▶ [Exercise]
Output every line below exactly.

▶ [Source excerpt]
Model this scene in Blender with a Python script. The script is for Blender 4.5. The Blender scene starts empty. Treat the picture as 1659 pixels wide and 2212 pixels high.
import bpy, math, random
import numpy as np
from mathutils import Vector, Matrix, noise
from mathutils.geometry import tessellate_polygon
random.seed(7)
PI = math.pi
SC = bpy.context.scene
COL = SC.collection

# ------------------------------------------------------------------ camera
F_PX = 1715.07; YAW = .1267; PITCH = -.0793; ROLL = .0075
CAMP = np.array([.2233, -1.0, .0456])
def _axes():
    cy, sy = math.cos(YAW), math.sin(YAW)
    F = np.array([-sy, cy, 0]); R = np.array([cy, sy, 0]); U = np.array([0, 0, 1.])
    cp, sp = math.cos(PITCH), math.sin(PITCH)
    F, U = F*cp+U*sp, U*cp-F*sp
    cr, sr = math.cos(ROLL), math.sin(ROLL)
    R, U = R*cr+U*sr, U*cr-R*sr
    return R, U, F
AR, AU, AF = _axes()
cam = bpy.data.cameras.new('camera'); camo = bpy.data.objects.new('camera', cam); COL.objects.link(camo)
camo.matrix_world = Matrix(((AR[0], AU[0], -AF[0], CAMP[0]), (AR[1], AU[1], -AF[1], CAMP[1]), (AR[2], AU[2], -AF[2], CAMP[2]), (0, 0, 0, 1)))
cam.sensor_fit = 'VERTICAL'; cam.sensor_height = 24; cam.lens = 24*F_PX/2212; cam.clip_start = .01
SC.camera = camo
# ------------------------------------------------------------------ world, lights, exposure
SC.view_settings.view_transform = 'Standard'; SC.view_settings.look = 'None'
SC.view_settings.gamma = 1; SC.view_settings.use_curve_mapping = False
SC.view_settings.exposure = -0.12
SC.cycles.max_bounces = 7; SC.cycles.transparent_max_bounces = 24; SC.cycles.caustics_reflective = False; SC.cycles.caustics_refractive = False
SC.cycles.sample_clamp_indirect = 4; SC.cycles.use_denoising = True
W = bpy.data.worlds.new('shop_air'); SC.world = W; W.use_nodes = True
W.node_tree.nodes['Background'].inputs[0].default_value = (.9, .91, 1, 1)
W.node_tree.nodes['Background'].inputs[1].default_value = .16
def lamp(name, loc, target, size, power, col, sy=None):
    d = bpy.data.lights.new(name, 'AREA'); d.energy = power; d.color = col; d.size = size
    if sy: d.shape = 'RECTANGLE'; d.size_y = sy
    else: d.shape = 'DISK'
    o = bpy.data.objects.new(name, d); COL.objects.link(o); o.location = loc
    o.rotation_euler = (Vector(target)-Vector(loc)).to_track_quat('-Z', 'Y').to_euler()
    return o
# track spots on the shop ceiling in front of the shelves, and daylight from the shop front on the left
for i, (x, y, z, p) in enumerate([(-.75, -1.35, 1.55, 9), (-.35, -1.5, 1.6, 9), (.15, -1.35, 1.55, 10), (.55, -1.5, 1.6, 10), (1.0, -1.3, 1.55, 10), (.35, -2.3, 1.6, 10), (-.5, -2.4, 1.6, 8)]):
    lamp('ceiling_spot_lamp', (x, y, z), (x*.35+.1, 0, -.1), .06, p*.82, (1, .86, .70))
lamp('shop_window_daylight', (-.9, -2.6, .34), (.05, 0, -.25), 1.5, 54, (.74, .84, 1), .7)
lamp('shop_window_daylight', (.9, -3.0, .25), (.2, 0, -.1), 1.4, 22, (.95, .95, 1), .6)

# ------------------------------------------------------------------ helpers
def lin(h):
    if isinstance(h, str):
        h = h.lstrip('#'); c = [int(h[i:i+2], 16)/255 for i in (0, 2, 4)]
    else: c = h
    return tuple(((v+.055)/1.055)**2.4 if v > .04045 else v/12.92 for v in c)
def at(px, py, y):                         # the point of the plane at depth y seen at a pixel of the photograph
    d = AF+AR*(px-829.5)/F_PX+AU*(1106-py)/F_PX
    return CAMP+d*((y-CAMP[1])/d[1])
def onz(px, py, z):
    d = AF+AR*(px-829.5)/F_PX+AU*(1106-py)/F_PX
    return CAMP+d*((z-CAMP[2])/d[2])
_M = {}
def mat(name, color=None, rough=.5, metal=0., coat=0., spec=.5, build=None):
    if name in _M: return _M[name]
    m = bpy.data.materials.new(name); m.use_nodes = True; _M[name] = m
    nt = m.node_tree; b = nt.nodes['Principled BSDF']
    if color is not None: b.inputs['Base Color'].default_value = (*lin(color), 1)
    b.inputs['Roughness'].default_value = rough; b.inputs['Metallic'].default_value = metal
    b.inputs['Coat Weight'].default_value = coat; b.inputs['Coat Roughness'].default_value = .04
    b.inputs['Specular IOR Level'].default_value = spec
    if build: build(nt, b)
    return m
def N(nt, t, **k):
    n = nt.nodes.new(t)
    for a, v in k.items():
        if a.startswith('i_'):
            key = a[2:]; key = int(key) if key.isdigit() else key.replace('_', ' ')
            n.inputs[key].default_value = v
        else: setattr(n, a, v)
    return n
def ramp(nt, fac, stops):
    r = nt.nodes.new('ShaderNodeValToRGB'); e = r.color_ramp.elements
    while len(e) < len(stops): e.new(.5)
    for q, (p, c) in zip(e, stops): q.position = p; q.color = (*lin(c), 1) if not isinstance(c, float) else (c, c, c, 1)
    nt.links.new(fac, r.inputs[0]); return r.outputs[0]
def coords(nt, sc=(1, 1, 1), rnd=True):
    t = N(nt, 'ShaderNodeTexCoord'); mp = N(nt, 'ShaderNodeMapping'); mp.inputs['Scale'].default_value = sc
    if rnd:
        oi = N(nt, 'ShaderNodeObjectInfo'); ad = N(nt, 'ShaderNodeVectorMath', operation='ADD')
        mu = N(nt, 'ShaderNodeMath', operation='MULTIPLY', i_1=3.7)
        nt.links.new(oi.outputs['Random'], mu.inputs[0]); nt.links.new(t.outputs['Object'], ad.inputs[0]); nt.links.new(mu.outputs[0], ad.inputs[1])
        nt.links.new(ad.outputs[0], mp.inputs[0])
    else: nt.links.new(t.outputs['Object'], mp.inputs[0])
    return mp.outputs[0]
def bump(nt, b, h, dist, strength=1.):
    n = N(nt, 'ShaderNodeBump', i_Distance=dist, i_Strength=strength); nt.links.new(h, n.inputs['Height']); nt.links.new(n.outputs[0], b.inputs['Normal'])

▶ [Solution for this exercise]
Model this scene in Blender with a Python script. The script is for Blender 4.5. The Blender scene starts empty. Treat the picture as 1659 pixels wide and 2212 pixels high.
import bpy, math, random
import numpy as np
from mathutils import Vector, Matrix, noise
from mathutils.geometry import tessellate_polygon
random.seed(7)
PI = math.pi
SC = bpy.context.scene
COL = SC.collection

# ------------------------------------------------------------------ camera
F_PX = 1715.07; YAW = .1267; PITCH = -.0793; ROLL = .0075
CAMP = np.array([.2233, -1.0, .0456])
def _axes():
    cy, sy = math.cos(YAW), math.sin(YAW)
    F = np.array([-sy, cy, 0]); R = np.array([cy, sy, 0]); U = np.array([0, 0, 1.])
    cp, sp = math.cos(PITCH), math.sin(PITCH)
    F, U = F*cp+U*sp, U*cp-F*sp
    cr, sr = math.cos(ROLL), math.sin(ROLL)
    R, U = R*cr+U*sr, U*cr-R*sr
    return R, U, F
AR, AU, AF = _axes()
cam = bpy.data.cameras.new('camera'); camo = bpy.data.objects.new('camera', cam); COL.objects.link(camo)
camo.matrix_world = Matrix(((AR[0], AU[0], -AF[0], CAMP[0]), (AR[1], AU[1], -AF[1], CAMP[1]), (AR[2], AU[2], -AF[2], CAMP[2]), (0, 0, 0, 1)))
cam.sensor_fit = 'VERTICAL'; cam.sensor_height = 24; cam.lens = 24*F_PX/2212; cam.clip_start = .01
SC.camera = camo
# ------------------------------------------------------------------ world, lights, exposure
SC.view_settings.view_transform = 'Standard'; SC.view_settings.look = 'None'
SC.view_settings.gamma = 1; SC.view_settings.use_curve_mapping = False
SC.view_settings.exposure = -0.12
SC.cycles.max_bounces = 7; SC.cycles.transparent_max_bounces = 24; SC.cycles.caustics_reflective = False; SC.cycles.caustics_refractive = False
SC.cycles.sample_clamp_indirect = 4; SC.cycles.use_denoising = True
W = bpy.data.worlds.new('shop_air'); SC.world = W; W.use_nodes = True
W.node_tree.nodes['Background'].inputs[0].default_value = (.9, .91, 1, 1)
W.node_tree.nodes['Background'].inputs[1].default_value = .16
def lamp(name, loc, target, size, power, col, sy=None):
    d = bpy.data.lights.new(name, 'AREA'); d.energy = power; d.color = col; d.size = size
    if sy: d.shape = 'RECTANGLE'; d.size_y = sy
    else: d.shape = 'DISK'
    o = bpy.data.objects.new(name, d); COL.objects.link(o); o.location = loc
    o.rotation_euler = (Vector(target)-Vector(loc)).to_track_quat('-Z', 'Y').to_euler()
    return o
# track spots on the shop ceiling in front of the shelves, and daylight from the shop front on the left
for i, (x, y, z, p) in enumerate([(-.75, -1.35, 1.55, 9), (-.35, -1.5, 1.6, 9), (.15, -1.35, 1.55, 10), (.55, -1.5, 1.6, 10), (1.0, -1.3, 1.55, 10), (.35, -2.3, 1.6, 10), (-.5, -2.4, 1.6, 8)]):
    lamp('ceiling_spot_lamp', (x, y, z), (x*.35+.1, 0, -.1), .06, p*.82, (1, .86, .70))
lamp('shop_window_daylight', (-.9, -2.6, .34), (.05, 0, -.25), 1.5, 54, (.74, .84, 1), .7)
lamp('shop_window_daylight', (.9, -3.0, .25), (.2, 0, -.1), 1.4, 22, (.95, .95, 1), .6)

# ------------------------------------------------------------------ helpers
def lin(h):
    if isinstance(h, str):
        h = h.lstrip('#'); c = [int(h[i:i+2], 16)/255 for i in (0, 2, 4)]
    else: c = h
    return tuple(((v+.055)/1.055)**2.4 if v > .04045 else v/12.92 for v in c)
def at(px, py, y):                         # the point of the plane at depth y seen at a pixel of the photograph
    d = AF+AR*(px-829.5)/F_PX+AU*(1106-py)/F_PX
    return CAMP+d*((y-CAMP[1])/d[1])
def onz(px, py, z):
    d = AF+AR*(px-829.5)/F_PX+AU*(1106-py)/F_PX
    return CAMP+d*((z-CAMP[2])/d[2])
_M = {}
def mat(name, color=None, rough=.5, metal=0., coat=0., spec=.5, build=None):
    if name in _M: return _M[name]
    m = bpy.data.materials.new(name); m.use_nodes = True; _M[name] = m
    nt = m.node_tree; b = nt.nodes['Principled BSDF']
    if color is not None: b.inputs['Base Color'].default_value = (*lin(color), 1)
    b.inputs['Roughness'].default_value = rough; b.inputs['Metallic'].default_value = metal
    b.inputs['Coat Weight'].default_value = coat; b.inputs['Coat Roughness'].default_value = .04
    b.inputs['Specular IOR Level'].default_value = spec
    if build: build(nt, b)
    return m
def N(nt, t, **k):
    n = nt.nodes.new(t)
    for a, v in k.items():
        if a.startswith('i_'):
            key = a[2:]; key = int(key) if key.isdigit() else key.replace('_', ' ')
            n.inputs[key].default_value = v
        else: setattr(n, a, v)
    return n
def ramp(nt, fac, stops):
    r = nt.nodes.new('ShaderNodeValToRGB'); e = r.color_ramp.elements
    while len(e) < len(stops): e.new(.5)
    for q, (p, c) in zip(e, stops): q.position = p; q.color = (*lin(c), 1) if not isinstance(c, float) else (c, c, c, 1)
    nt.links.new(fac, r.inputs[0]); return r.outputs[0]
def coords(nt, sc=(1, 1, 1), rnd=True):
    t = N(nt, 'ShaderNodeTexCoord'); mp = N(nt, 'ShaderNodeMapping'); mp.inputs['Scale'].default_value = sc
    if rnd:
        oi = N(nt, 'ShaderNodeObjectInfo'); ad = N(nt, 'ShaderNodeVectorMath', operation='ADD')
        mu = N(nt, 'ShaderNodeMath', operation='MULTIPLY', i_1=3.7)
        nt.links.new(oi.outputs['Random'], mu.inputs[0]); nt.links.new(t.outputs['Object'], ad.inputs[0]); nt.links.new(mu.outputs[0], ad.inputs[1])
        nt.links.new(ad.outputs[0], mp.inputs[0])
    else: nt.links.new(t.outputs['Object'], mp.inputs[0])
    return mp.outputs[0]
def bump(nt, b, h, dist, strength=1.):
    n = N(nt, 'ShaderNodeBump', i_Distance=dist, i_Strength=strength); nt.links.new(h, n.inputs['Height']); nt.links.new(n.outputs[0], b.inputs['Normal'])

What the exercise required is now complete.